Als mijnheer Nisard mijn opzet wat aandachtiger had gelezen, dan had hij een regel gezien die antwoord gaf op zijn gedachte: dat de Belgische Godslastering namaak is, en het resultaat van het onderwijs van de Franse vluchtelingen.
Wat betreft de oneerlijke en beledigende zinnen die hij aan de naam van Victor Hugo verbindt, daar heb ik nog heel wat meer denkbeelden over dan hij. Maar dat kan ik niet uitspreken.

    Vergeet niet dat La Belgique déshabillée een zeer serieuze schets is, heel streng, met een strenge suggestie, onder een komische schijn, tot het uiterste, soms.
En zo vallen uw verwijten over die rotte appel, en al die andere puur vertrouwelijke uitdrukkingen.
Ik weet zeker dat de uitgever aan wie u die samenvatting van het boek zal laten zien het niet verkeerd zal begrijpen.

    De moed begint me nu weer te komen. Ik ga Le Spleen weer bewerken, en ik ga ook Les Contemporains weer bewerken (waarbij ik me alleen maar kan baseren helaas op mijn  geheugen , want het manuscript ligt bij Lemer).
Ik zal het 20 februari afhebben, als dat flauwvallen en dat overgeven niet weer terugkomt.
Ik hoef dus alleen nog maar voor elkaar te krijgen dat alle clausules beslecht zijn op de 20e.
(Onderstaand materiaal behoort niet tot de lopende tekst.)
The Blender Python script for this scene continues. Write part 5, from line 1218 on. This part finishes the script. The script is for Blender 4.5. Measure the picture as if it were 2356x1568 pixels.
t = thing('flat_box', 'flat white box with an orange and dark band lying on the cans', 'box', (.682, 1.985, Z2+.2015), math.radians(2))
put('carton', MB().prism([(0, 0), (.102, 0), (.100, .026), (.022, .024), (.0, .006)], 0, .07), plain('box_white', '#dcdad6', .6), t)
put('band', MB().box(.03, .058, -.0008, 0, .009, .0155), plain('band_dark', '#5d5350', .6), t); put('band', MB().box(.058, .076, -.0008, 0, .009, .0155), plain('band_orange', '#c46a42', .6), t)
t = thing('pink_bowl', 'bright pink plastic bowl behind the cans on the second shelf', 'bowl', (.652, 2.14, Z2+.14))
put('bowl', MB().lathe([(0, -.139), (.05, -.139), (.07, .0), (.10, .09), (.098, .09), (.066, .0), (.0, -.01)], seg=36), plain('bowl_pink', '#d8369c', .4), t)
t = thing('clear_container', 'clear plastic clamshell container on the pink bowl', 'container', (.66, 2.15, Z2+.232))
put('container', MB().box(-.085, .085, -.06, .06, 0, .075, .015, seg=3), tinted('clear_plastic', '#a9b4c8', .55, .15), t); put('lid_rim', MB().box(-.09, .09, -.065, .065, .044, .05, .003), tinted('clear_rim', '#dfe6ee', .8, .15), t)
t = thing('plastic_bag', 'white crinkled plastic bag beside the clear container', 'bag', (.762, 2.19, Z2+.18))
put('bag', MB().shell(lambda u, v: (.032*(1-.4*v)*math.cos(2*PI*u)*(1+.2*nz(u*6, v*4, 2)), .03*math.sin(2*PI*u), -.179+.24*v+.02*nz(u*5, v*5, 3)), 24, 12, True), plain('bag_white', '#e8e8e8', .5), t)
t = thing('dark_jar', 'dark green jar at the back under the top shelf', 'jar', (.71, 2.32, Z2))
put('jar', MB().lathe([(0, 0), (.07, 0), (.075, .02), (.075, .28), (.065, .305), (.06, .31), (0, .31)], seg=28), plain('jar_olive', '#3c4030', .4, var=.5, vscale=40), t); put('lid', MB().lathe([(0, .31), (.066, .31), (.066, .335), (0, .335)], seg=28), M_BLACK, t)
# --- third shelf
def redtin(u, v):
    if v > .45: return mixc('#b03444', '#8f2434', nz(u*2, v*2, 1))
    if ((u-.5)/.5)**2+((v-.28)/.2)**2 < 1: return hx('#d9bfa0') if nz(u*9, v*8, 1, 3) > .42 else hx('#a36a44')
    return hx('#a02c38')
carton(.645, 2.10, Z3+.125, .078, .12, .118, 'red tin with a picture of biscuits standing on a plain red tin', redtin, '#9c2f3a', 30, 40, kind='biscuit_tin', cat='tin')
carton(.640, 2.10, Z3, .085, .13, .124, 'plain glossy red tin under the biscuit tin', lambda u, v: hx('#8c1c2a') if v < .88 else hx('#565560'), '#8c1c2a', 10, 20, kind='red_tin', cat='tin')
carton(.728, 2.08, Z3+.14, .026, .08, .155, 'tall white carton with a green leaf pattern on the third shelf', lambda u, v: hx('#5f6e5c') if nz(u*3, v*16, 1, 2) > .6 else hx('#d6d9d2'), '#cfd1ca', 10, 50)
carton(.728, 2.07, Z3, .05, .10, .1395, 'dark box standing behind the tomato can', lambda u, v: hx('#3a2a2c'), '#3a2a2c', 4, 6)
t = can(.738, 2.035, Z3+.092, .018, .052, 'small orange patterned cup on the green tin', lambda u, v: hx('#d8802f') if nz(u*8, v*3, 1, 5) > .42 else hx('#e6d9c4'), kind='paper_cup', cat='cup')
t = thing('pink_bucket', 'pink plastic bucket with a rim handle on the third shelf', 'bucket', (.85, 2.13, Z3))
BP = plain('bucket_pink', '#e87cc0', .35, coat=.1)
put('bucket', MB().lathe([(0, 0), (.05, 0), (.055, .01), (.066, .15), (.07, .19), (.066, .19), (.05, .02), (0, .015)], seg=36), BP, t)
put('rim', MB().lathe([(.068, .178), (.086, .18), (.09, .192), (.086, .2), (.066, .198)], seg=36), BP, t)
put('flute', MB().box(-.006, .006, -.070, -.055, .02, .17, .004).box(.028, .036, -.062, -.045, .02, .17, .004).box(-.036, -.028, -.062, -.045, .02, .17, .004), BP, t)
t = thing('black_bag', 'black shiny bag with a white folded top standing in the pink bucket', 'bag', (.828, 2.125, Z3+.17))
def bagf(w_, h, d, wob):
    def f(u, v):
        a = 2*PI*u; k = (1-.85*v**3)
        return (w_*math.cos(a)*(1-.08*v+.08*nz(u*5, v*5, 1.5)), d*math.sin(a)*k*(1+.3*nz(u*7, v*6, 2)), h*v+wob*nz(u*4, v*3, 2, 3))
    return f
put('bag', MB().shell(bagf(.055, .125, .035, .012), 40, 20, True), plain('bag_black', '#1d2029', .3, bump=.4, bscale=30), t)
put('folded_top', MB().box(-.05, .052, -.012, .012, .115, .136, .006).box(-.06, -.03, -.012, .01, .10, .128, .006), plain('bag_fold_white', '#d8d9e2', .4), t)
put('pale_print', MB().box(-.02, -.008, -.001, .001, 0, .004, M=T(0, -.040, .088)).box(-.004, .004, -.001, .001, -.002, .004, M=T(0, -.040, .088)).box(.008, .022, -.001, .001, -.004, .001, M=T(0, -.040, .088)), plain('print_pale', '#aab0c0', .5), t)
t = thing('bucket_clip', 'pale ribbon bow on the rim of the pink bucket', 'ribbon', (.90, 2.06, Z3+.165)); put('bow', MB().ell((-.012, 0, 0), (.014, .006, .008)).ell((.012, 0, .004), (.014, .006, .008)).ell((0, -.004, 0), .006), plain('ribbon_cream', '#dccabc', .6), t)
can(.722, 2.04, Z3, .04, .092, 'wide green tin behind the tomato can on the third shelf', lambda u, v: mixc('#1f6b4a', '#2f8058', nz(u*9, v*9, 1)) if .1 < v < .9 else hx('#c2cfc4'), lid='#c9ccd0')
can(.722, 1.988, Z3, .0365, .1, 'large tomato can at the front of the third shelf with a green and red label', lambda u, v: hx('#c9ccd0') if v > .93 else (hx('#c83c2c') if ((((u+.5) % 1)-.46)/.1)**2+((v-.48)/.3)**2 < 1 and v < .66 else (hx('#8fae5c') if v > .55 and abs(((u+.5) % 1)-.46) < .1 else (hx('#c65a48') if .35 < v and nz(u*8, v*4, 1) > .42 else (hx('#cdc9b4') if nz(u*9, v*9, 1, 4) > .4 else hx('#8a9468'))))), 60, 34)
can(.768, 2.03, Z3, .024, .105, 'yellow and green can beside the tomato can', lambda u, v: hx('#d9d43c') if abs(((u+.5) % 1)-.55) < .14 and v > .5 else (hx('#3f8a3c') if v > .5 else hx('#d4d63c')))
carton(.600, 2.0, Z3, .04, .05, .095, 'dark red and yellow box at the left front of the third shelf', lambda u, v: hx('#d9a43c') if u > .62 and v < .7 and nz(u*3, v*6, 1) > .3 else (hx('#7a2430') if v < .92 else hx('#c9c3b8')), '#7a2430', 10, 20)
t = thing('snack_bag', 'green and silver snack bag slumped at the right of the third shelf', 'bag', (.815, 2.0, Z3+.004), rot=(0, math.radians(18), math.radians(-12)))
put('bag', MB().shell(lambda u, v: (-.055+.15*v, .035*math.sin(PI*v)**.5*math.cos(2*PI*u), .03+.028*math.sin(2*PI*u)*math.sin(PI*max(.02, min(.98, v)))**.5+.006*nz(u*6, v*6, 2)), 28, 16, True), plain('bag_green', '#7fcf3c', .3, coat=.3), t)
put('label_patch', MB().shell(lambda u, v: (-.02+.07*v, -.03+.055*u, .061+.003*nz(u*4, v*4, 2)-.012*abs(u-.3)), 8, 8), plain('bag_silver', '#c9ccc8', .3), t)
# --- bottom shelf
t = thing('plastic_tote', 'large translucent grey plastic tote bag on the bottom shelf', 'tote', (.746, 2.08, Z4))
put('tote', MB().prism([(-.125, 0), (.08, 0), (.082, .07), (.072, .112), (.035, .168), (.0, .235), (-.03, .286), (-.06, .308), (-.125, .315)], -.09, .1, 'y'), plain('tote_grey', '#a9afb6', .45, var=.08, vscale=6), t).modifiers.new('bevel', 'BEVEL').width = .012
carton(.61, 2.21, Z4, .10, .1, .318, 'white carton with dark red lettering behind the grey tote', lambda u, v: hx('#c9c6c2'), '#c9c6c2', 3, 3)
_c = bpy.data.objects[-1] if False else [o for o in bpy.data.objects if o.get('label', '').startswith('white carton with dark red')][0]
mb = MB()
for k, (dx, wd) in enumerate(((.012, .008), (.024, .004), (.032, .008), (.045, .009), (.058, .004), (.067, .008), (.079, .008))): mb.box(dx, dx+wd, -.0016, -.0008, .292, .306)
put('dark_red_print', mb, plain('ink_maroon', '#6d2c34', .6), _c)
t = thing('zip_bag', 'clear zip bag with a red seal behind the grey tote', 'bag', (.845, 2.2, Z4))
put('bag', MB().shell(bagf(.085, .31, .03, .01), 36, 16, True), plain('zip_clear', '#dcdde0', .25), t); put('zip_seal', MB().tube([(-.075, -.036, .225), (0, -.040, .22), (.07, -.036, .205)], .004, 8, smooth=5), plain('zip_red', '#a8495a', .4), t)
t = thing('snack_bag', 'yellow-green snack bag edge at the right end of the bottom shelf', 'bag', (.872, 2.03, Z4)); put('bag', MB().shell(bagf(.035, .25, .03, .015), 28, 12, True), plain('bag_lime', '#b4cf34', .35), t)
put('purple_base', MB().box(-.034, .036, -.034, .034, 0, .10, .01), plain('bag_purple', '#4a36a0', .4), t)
    Wat uw laatste raadgeving betreft, die kan ik niet volgen. Nooit zal ik de moed vinden om ten eerste mijn hotelbazin te verklaren dat ik wegga zonder te betalen, en ten tweede om alweer geld aan mijn moeder te ontvreemden, van haar goedheid waar ik zo schandelijk misbruik van heb gemaakt.

    Het is nu zes uur. Ik heb geen tijd meer om u te bedanken  zoals mijn hart dat graag zou willen. Uw toegewijde,

C.B.

    Lees deze brief over samen met mijnheer Lécrivain en praat  samen over de waarde van elk artikel (behalve de vertrouwelijke passages over mijn armoede).

    Noot. Ik heb nog maar 20 frank over. Zondag ga ik terug naar Namen om Rops te zien en om die Jezuïetenkerk weer te bewonderen waar ik nooit genoeg van krijg.

    Als ik maar niet ziek word van de treinwagon!

    Ik weet dat mijnheer Rops een prachtig affiche heeft gemaakt voor het geval Les Fleurs du mal herdrukt wordt. Hij vraagt er 100 frank voor.

    Maar de heren Garnier zijn zo weinig gecultiveerd dat zij de naam van mijnheer Rops misschien helemaal niet kennen.

    Er liggen nog drukplaten, fleurons, sluitversieringen en sierhoofdletters bij een drukker in Parijs, die toen gemaakt waren voor een eventuele grote uitgave van Les Fleurs du mal (wenk voor de gebroeders Garnier, alleen na raadpleging van Lécrivain).